America is a Nation of Laws: Collaboration and Its Discontents

A local environmentalist in Northwest Montana, Sandy Compton has been complaining that the Alliance for the Wild Rockies wouldn’t come to their collaborative meetings.  But why would the Alliance, which is an organization that advocates for healthy forests and recovery of endangered species, want to conspire to help local people in the Kootenai National Forest figure out how to break federal laws?

Compton’s collaborative group came up with a less-than-amazing plan where federal taxpayers across the nation would pay millions of dollars to subsidize clearcutting of lynx, grizzly bear and bull trout habitat on the national forests owned by all Americans, not just a handful in the Kootenai.  And as the Court ruling proved, their plan ignored the legal requirements of the Endangered Species Act.

Didn’t the Bundys come up with a similar plan to dictate policies on public lands for their own local profits?  Of course Compton’s group was more sophisticated than the Bundys and instead of showing up with guns to take over a wildlife refuge, they conspired with the Forest Service, the timber industry, and groups like the Montana Wilderness Association to break federal laws.

The bottom line – and the core of the problem – is that Compton’s collaborative agreed to massively log one of the most heavily-logged forests in Montana.  The grizzly bears in the Cabinet-Yaak ecosystem are going extinct because of past logging and road-building that produced 22,000 acres of existing clearcuts in the East Reservoir area on the east side of Lake Koocanusa.

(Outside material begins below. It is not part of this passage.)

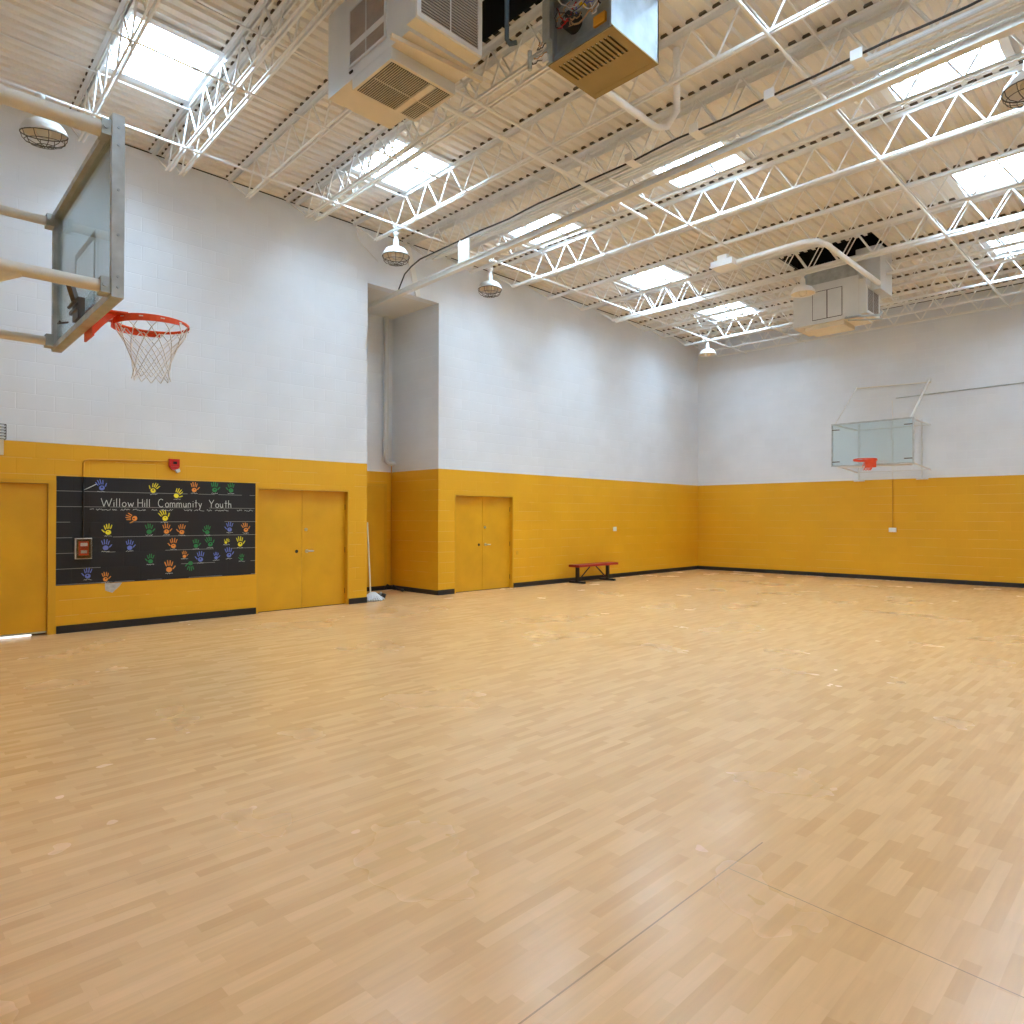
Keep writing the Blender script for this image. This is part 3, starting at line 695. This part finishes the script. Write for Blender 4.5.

Despite this, the East Reservoir timber sale, which the collaborative backed, calls for another 8,845 acres of commercial logging, of which 3,458 acres will be new clearcuts in federally-designated lynx critical habitat.  Bear in mind that the Forest Service’s own scientists say clearcuts harm, not help, lynx.  Meanwhile, consider that by the Forest Service’s own estimate the sale will cost taxpayers $2,589,535 to subsidize the further degradation of already degraded habitat.

The problem with both the Bundy’s and Compton’s scheme is that America is a nation of laws.  The Bundys were arrested by the FBI but there is no federal agency policing the Forest Service.  Instead when Congress wrote natural resource laws they include a citizen enforcement provision because our Constitution has the First Amendment, which gives all Americans the right to challenge the federal government.

This is what the Alliance for the Wild Rockies did when we challenged the Forest Service’s decision on East Reservoir.  When the local district court decided that it was alright for the Forest Service to violate the Endangered Species Act, the Ninth Circuit Court of Appeals stepped in.  Judges appointed by both a Republican president and a Democrat president halted the clearcutting because the Forest Service was clearly violating the law.

In the end both Compton and the Bundys are finding out that just because a group of people get together and decide that they don’t want to follow the law, that’s not the way it works in America.  We are a nation of laws and nobody is above the law. Not the Bundys, not the Forest Service, not timber corporations, not pseudo conservation groups and not Compton’s collaborative.

Mike Garrity is the executive director of the Alliance for the Wild Rockies.